→ DATA
———

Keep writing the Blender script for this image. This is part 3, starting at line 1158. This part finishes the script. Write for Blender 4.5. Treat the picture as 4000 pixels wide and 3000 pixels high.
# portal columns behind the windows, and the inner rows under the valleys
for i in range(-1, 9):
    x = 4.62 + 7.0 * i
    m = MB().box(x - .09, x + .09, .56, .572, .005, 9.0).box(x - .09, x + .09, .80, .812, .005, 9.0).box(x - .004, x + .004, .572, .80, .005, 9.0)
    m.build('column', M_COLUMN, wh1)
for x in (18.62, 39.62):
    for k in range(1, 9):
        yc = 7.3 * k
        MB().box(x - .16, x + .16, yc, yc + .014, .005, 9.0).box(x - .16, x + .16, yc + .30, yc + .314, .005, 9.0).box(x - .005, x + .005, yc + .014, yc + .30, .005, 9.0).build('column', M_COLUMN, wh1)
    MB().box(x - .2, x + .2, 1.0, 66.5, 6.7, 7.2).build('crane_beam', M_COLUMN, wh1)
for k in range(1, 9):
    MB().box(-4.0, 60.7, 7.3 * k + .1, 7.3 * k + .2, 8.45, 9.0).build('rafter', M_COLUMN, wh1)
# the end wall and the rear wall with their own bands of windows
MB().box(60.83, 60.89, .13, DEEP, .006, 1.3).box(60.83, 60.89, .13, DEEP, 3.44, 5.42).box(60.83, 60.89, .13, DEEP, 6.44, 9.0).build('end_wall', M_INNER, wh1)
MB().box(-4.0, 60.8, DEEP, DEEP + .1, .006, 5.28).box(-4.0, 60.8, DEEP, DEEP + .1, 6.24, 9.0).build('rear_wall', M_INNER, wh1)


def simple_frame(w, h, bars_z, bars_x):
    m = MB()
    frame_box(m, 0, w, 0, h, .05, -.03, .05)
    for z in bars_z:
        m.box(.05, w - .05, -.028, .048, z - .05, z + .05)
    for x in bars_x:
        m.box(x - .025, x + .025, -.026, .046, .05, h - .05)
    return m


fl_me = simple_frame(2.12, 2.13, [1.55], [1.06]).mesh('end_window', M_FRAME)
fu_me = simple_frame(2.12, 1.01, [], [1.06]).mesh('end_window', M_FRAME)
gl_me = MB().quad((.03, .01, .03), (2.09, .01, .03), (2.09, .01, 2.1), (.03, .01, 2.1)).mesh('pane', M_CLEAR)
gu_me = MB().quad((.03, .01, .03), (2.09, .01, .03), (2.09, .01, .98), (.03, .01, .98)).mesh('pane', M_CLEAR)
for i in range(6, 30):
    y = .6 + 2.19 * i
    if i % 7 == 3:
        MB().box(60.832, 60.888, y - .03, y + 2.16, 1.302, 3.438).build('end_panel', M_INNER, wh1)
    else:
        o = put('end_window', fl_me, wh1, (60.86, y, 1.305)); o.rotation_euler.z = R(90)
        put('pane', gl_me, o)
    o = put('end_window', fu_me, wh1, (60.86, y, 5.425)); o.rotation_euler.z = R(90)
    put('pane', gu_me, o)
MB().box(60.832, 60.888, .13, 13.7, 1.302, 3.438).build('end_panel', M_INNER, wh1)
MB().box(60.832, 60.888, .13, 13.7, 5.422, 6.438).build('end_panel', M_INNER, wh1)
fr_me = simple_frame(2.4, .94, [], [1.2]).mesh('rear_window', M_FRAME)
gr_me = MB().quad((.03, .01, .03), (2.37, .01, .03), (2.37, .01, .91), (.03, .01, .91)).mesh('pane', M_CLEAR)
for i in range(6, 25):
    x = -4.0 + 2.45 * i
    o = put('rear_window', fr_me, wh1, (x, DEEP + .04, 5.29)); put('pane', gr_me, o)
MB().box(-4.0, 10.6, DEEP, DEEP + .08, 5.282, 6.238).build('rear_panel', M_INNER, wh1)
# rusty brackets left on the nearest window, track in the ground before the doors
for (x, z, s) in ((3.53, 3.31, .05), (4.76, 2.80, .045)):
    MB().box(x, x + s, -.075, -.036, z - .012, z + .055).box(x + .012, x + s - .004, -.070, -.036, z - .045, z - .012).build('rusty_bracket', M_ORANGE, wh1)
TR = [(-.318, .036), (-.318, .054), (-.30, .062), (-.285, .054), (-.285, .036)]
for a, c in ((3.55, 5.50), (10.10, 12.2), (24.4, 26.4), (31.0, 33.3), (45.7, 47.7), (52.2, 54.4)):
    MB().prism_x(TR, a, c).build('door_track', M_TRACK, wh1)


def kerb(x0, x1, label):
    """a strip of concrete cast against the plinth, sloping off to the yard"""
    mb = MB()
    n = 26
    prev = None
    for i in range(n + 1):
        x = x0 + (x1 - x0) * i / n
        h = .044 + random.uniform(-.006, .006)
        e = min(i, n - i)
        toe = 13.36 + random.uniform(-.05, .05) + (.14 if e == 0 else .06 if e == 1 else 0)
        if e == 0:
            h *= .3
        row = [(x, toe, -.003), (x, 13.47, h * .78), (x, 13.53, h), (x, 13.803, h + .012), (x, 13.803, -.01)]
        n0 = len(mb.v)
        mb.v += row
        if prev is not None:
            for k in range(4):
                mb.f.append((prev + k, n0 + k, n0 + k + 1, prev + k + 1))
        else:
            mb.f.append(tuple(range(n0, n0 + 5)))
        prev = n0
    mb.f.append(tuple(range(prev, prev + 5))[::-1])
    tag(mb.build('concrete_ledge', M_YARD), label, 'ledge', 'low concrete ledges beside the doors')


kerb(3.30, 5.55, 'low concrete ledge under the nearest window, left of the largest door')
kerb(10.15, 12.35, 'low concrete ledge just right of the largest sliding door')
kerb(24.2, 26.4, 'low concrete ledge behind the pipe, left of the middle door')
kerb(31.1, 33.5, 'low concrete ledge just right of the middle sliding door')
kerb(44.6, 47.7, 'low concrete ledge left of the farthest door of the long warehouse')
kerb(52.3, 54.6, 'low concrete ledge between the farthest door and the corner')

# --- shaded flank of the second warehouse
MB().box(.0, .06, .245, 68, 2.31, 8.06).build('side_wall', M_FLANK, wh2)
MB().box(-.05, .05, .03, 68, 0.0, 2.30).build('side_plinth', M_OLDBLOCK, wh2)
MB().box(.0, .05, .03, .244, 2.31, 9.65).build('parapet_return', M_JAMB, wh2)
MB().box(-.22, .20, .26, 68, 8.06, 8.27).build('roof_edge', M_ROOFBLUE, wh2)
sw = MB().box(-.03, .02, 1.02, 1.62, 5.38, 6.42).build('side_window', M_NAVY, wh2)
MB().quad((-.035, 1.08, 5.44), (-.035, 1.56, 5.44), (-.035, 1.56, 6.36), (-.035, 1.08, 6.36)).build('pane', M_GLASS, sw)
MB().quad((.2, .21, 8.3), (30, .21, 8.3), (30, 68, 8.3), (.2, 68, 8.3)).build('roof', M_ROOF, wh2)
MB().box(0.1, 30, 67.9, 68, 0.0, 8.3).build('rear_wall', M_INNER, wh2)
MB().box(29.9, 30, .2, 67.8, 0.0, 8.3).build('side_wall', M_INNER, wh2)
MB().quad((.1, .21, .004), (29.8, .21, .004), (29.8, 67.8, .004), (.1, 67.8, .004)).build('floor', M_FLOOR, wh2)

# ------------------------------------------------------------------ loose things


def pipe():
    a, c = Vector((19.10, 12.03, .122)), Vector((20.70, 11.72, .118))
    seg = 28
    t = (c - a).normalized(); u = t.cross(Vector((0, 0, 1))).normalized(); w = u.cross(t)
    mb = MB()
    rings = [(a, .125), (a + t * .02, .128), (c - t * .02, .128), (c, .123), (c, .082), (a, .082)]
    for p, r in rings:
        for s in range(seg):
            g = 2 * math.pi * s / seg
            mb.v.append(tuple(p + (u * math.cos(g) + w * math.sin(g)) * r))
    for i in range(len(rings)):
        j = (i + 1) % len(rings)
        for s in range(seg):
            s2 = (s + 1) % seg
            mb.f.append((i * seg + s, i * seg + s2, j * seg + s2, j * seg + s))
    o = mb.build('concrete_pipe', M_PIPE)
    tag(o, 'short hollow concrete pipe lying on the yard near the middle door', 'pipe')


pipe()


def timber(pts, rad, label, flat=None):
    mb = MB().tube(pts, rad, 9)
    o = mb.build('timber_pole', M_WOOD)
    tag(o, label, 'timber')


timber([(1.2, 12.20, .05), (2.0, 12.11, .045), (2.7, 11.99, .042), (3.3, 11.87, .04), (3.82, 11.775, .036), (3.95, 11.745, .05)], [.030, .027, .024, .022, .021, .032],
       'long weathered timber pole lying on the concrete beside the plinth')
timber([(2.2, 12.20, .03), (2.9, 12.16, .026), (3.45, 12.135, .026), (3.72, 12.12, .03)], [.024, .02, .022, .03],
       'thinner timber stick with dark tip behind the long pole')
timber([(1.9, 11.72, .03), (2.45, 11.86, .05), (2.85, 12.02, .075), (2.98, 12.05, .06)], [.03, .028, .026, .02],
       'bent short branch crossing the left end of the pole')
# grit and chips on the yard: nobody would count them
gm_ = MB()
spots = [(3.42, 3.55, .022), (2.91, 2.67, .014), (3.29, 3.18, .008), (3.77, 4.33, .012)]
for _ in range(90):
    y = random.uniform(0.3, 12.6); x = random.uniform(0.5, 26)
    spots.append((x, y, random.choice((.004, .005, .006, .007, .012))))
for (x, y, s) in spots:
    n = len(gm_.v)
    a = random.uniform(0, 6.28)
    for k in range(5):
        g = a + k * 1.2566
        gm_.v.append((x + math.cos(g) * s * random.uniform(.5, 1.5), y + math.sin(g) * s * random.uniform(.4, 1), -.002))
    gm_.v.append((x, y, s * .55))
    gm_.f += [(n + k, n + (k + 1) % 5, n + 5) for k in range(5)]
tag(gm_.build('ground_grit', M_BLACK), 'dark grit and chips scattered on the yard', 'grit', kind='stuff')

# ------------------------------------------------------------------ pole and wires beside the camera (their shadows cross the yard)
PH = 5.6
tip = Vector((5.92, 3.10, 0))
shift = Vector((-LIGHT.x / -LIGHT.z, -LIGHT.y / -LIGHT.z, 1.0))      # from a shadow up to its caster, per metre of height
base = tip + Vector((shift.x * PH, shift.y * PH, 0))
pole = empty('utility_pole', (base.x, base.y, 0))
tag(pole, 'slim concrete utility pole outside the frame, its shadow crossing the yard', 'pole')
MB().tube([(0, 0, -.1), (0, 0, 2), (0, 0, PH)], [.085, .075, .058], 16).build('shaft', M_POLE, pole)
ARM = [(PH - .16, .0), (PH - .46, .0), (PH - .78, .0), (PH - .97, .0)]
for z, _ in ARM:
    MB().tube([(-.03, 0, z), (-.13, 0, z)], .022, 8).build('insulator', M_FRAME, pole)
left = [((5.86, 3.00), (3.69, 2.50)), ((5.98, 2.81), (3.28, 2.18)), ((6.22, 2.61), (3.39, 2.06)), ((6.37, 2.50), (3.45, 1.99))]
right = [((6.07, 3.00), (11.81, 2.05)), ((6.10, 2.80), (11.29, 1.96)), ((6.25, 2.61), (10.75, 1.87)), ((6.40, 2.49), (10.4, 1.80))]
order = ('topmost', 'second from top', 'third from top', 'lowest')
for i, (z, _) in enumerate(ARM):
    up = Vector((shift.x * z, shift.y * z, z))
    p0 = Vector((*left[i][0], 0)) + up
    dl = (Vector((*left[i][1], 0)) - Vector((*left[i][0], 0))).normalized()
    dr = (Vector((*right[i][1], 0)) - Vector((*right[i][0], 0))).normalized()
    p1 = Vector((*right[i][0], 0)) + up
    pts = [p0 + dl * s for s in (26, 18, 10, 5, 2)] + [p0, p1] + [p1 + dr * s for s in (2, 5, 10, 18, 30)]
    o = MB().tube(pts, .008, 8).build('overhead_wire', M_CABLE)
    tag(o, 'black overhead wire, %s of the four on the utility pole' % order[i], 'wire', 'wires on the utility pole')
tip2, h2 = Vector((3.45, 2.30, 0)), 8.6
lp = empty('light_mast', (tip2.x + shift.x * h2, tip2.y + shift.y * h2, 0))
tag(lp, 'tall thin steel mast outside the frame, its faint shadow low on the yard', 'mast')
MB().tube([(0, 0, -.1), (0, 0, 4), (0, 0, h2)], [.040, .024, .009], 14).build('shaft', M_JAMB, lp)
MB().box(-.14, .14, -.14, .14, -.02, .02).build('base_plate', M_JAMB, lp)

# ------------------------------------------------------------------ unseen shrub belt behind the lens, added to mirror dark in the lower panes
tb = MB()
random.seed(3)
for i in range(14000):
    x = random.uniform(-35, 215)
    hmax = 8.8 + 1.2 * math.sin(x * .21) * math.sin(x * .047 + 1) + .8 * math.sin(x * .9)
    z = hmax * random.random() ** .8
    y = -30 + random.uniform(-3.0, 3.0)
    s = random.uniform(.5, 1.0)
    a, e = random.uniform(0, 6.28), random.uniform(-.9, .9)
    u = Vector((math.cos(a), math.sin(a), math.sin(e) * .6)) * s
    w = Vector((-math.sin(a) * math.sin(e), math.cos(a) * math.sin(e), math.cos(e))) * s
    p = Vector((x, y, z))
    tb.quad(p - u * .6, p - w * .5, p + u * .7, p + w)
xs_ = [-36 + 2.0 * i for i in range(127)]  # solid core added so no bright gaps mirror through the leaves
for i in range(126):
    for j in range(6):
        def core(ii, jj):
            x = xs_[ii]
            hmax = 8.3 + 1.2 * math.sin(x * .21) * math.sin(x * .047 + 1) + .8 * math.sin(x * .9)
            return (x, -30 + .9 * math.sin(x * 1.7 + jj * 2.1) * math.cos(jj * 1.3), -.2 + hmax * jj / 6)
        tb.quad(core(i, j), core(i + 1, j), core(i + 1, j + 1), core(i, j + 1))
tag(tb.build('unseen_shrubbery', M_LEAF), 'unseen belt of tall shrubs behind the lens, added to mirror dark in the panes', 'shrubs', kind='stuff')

———

→ THE EXERCISE
Gather from the data above every line with the string "DEEP".

→ ANSWER TO THE TASK
MB().box(60.83, 60.89, .13, DEEP, .006, 1.3).box(60.83, 60.89, .13, DEEP, 3.44, 5.42).box(60.83, 60.89, .13, DEEP, 6.44, 9.0).build('end_wall', M_INNER, wh1)
MB().box(-4.0, 60.8, DEEP, DEEP + .1, .006, 5.28).box(-4.0, 60.8, DEEP, DEEP + .1, 6.24, 9.0).build('rear_wall', M_INNER, wh1)
    o = put('rear_window', fr_me, wh1, (x, DEEP + .04, 5.29)); put('pane', gr_me, o)
MB().box(-4.0, 10.6, DEEP, DEEP + .08, 5.282, 6.238).build('rear_panel', M_INNER, wh1)